L’anima che ha conosciuto l’amore di Dio non può vivere più in sé, perché è uscita da sé, è entrata in me, ed è unita con me per amore” (S. Caterina, Dialogo sulla Divina Provvidenza); “Gesù, è l’amore solo che mi attira! … L’amore è tutto. L’amore è tutto in Dio, e Dio è tutto amore” (Santa Teresa di Lisieux, Storia di un’anima). Ci si può donare agli altri solo se attirati prima da Cristo!

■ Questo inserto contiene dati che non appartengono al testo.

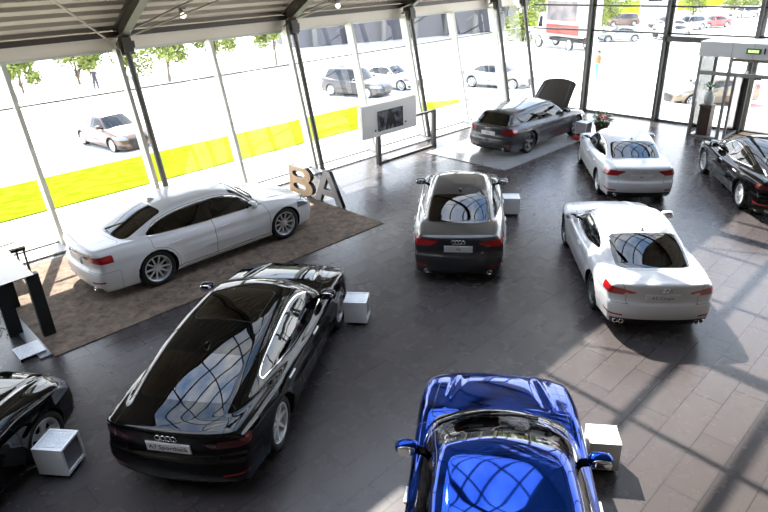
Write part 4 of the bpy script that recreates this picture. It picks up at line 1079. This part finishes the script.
# ------------------------------------------------------------------ outside
GD = [(0, -.02), (2.6, -.02), (7, -.8), (10, -1.2), (40, -2.2), (100, -3.5), (400, -8)]
def gz(x, y):
    d = Vector((x, y, 0)) - KK; a = max(d.dot(UU) - U1, 0); b = max(-d.dot(VV), 0)
    return float(np.interp(math.hypot(a, b), [q[0] for q in GD], [q[1] for q in GD]))
def terrain(name, us_, vs_, mt, dz=0., noise=0.):
    V = []; F = []; n = len(vs_)
    for u in us_:
        for v in vs_:
            p = W(u, v); V.append((p.x, p.y, gz(p.x, p.y) + dz))
    for i in range(len(us_) - 1):
        for j in range(n - 1): F.append((i * n + j + 1, i * n + j, (i + 1) * n + j, (i + 1) * n + j + 1))
    return mesh_obj(name, V, F, mt, smooth=True)
conc = mat('sunlit_concrete', (.66, .65, .62), .8, noise=(.4, (.60, .59, .56), 3))
axis = [-70, -40, -20] + [x * 1.0 for x in range(-14, 16)] + [18, 22, 28, 36, 50, 70, 100, 140, 190, 250]
# hall sits in a cut-out: two sheets around it
terrain('ground', [-160, -80, -40, -25, -12, -6, 0, U1, 5, 6, 7, 7.5, 9, 12, 14.6, 18, 25, 35, 45, 60, 80, 105, 140, 200, 300], [-300, -200, -140, -100, -70, -40, -30, -20, -14, -10, -8.5, -7, -5.5, -4, -2.6, -1, -.12], conc)['kind'] = 'structure'
terrain('ground_east', [U1 + .03, 5, 6, 7.2, 9, 11.6, 14.6, 18, 25, 35, 45, 60, 80, 105, 140, 200, 300], [-.12, 5, 15, 30, 60, 120], conc)['kind'] = 'structure'
grass = mat('lawn_grass', (.096, .140, .003), .9, spec=0., noise=(2.0, (.135, .165, .010), 8))
tag(terrain('lawn_strip', [x * 1.0 for x in range(-40, 5)] + [4.4], [-10.4, -9, -8, -7, -6, -5, -4, -3.3, -2.75], grass, .03), 'bright yellow green lawn strip outside the left glass wall', 'lawn', kind='stuff')
tag(terrain('far_lawn', [62, 70, 80, 90, 100, 120, 150], [-60, -50, -40, -33], grass, .04), 'sunlit far lawn beyond the parked cars', 'lawn', kind='stuff')
m = MB(); m.lathe([(0, .03), (.95, .03), (.97, 0)], 24, Matrix.Translation((17.9, 29.6, gz(17.9, 29.6) + .02))); m.build('trim_9', mat('pink_disc', (.36, .20, .17), .8))['kind'] = 'structure'  # flat pink disc on the ground outside the entrance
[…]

La Chiesa ci insegna a non illuderci di trovare quella tecnica comunicativa, quel modo di pensare o comportarmi che renderà performante e solido l’amore di coppia. Papa Francesco, con il suo usuale realismo, ci mette in guardia proprio da questo:

Questo non significa fare troppo affidamento su noi stessi. Stiamo attenti: rendiamoci conto che il nostro cuore non è autosufficiente, è fragile ed è ferito. Ha una dignità ontologica, ma allo stesso tempo deve cercare una vita più dignitosa. Dice ancora il Concilio Vaticano II che «il fermento evangelico suscitò e suscita nel cuore dell’uomo questa irrefrenabile esigenza di dignità», tuttavia per vivere secondo questa dignità non basta conoscere il Vangelo né fare meccanicamente ciò che esso ci comanda. Abbiamo bisogno dell’aiuto dell’amore divino. Andiamo al Cuore di Cristo, il centro del suo essere, che è una fornace ardente di amore divino e umano ed è la massima pienezza che possa raggiungere l’essere umano. È lì, in quel Cuore, che riconosciamo finalmente noi stessi e impariamo ad amare” (Francesco, Dilexit nos, 30).

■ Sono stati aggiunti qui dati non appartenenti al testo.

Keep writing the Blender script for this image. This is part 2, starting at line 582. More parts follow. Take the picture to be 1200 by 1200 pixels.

Cari sposi, voi che avete il cuore trasfigurato dall’Amore di Cristo per la Chiesa, riandate sempre a Lui, nella preghiera e nell’Eucarestia per attingere ogni giorno l’entusiasmo di essere dono, per essere sposi secondo il Suo Cuore.

ANTONIO E LUISA

Noi ci soffermiamo su un personaggio del Vangelo di oggi. Che alla fine conferma quanto detto da padre Luca. Tanti sposi assomigliano a Giuda: delusi dalle ferite del matrimonio, escono dal “cenacolo”, abbandonano l’altro e Cristo stesso. Cercano altrove il senso della loro vita, inseguendo sogni che sembrano più facili, più dolci. Ma fuori dal cenacolo c’è solo buio. È nel dolore, nella fedeltà ferita, che Dio rimane. Lui sta con chi resta, con chi lotta, con chi si fida anche quando non vede niente. Solo chi rimane, anche sanguinante, sperimenta il vero amore: quello che salva. Chi scappa, invece, si perde. Dio abita la fedeltà spezzata, non l’illusione di una felicità senza croce.